» Your goal: Extract the full listing below without altering a single character.

» Given information:
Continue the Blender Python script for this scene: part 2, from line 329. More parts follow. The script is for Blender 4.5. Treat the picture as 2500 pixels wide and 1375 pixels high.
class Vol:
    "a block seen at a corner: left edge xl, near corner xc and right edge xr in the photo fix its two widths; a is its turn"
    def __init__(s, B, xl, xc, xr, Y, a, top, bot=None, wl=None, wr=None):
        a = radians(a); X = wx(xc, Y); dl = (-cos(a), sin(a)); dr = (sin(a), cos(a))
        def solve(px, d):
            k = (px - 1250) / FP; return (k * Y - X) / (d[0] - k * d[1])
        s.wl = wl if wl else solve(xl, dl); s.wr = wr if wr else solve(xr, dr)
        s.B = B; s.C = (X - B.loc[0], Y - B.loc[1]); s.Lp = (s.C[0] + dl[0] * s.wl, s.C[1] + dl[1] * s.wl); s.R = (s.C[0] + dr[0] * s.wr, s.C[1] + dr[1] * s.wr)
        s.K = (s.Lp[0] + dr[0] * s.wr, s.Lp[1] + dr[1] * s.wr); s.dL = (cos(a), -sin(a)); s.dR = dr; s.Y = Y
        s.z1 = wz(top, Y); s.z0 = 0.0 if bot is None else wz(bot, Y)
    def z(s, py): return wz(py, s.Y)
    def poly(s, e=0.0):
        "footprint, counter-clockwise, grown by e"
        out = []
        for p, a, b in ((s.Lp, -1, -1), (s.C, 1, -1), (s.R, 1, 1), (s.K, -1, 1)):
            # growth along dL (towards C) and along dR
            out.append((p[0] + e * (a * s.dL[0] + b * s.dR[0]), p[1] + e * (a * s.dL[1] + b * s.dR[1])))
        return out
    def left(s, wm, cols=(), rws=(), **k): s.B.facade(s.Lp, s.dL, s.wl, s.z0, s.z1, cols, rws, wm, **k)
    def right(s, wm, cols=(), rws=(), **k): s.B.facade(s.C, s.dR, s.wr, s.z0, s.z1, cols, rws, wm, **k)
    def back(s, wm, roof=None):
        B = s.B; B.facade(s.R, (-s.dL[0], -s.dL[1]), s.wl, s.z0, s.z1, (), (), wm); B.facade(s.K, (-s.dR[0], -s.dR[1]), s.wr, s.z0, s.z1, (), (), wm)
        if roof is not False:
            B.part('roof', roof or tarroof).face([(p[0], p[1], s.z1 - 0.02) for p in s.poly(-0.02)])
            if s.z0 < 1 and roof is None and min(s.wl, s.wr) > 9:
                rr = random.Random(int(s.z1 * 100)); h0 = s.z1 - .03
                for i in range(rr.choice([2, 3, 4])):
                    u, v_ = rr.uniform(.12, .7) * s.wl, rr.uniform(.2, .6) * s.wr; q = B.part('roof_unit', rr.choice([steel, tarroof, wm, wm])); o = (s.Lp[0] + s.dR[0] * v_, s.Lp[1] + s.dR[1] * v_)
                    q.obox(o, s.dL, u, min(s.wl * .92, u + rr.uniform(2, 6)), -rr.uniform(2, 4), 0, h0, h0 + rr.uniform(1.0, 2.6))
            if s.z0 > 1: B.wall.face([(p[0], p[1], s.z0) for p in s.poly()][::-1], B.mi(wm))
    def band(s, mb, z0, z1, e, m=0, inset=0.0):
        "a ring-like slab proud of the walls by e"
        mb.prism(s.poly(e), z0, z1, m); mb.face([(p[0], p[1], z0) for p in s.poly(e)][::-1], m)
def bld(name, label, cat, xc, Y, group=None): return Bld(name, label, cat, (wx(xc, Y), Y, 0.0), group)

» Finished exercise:
Continue the Blender Python script for this scene: part 2, from line 329. More parts follow. The script is for Blender 4.5. Treat the picture as 2500 pixels wide and 1375 pixels high.
class Vol:
    "a block seen at a corner: left edge xl, near corner xc and right edge xr in the photo fix its two widths; a is its turn"
    def __init__(s, B, xl, xc, xr, Y, a, top, bot=None, wl=None, wr=None):
        a = radians(a); X = wx(xc, Y); dl = (-cos(a), sin(a)); dr = (sin(a), cos(a))
        def solve(px, d):
            k = (px - 1250) / FP; return (k * Y - X) / (d[0] - k * d[1])
        s.wl = wl if wl else solve(xl, dl); s.wr = wr if wr else solve(xr, dr)
        s.B = B; s.C = (X - B.loc[0], Y - B.loc[1]); s.Lp = (s.C[0] + dl[0] * s.wl, s.C[1] + dl[1] * s.wl); s.R = (s.C[0] + dr[0] * s.wr, s.C[1] + dr[1] * s.wr)
        s.K = (s.Lp[0] + dr[0] * s.wr, s.Lp[1] + dr[1] * s.wr); s.dL = (cos(a), -sin(a)); s.dR = dr; s.Y = Y
        s.z1 = wz(top, Y); s.z0 = 0.0 if bot is None else wz(bot, Y)
    def z(s, py): return wz(py, s.Y)
    def poly(s, e=0.0):
        "footprint, counter-clockwise, grown by e"
        out = []
        for p, a, b in ((s.Lp, -1, -1), (s.C, 1, -1), (s.R, 1, 1), (s.K, -1, 1)):
            # growth along dL (towards C) and along dR
            out.append((p[0] + e * (a * s.dL[0] + b * s.dR[0]), p[1] + e * (a * s.dL[1] + b * s.dR[1])))
        return out
    def left(s, wm, cols=(), rws=(), **k): s.B.facade(s.Lp, s.dL, s.wl, s.z0, s.z1, cols, rws, wm, **k)
    def right(s, wm, cols=(), rws=(), **k): s.B.facade(s.C, s.dR, s.wr, s.z0, s.z1, cols, rws, wm, **k)
    def back(s, wm, roof=None):
        B = s.B; B.facade(s.R, (-s.dL[0], -s.dL[1]), s.wl, s.z0, s.z1, (), (), wm); B.facade(s.K, (-s.dR[0], -s.dR[1]), s.wr, s.z0, s.z1, (), (), wm)
        if roof is not False:
            B.part('roof', roof or tarroof).face([(p[0], p[1], s.z1 - 0.02) for p in s.poly(-0.02)])
            if s.z0 < 1 and roof is None and min(s.wl, s.wr) > 9:
                rr = random.Random(int(s.z1 * 100)); h0 = s.z1 - .03
                for i in range(rr.choice([2, 3, 4])):
                    u, v_ = rr.uniform(.12, .7) * s.wl, rr.uniform(.2, .6) * s.wr; q = B.part('roof_unit', rr.choice([steel, tarroof, wm, wm])); o = (s.Lp[0] + s.dR[0] * v_, s.Lp[1] + s.dR[1] * v_)
                    q.obox(o, s.dL, u, min(s.wl * .92, u + rr.uniform(2, 6)), -rr.uniform(2, 4), 0, h0, h0 + rr.uniform(1.0, 2.6))
            if s.z0 > 1: B.wall.face([(p[0], p[1], s.z0) for p in s.poly()][::-1], B.mi(wm))
    def band(s, mb, z0, z1, e, m=0, inset=0.0):
        "a ring-like slab proud of the walls by e"
        mb.prism(s.poly(e), z0, z1, m); mb.face([(p[0], p[1], z0) for p in s.poly(e)][::-1], m)
def bld(name, label, cat, xc, Y, group=None): return Bld(name, label, cat, (wx(xc, Y), Y, 0.0), group)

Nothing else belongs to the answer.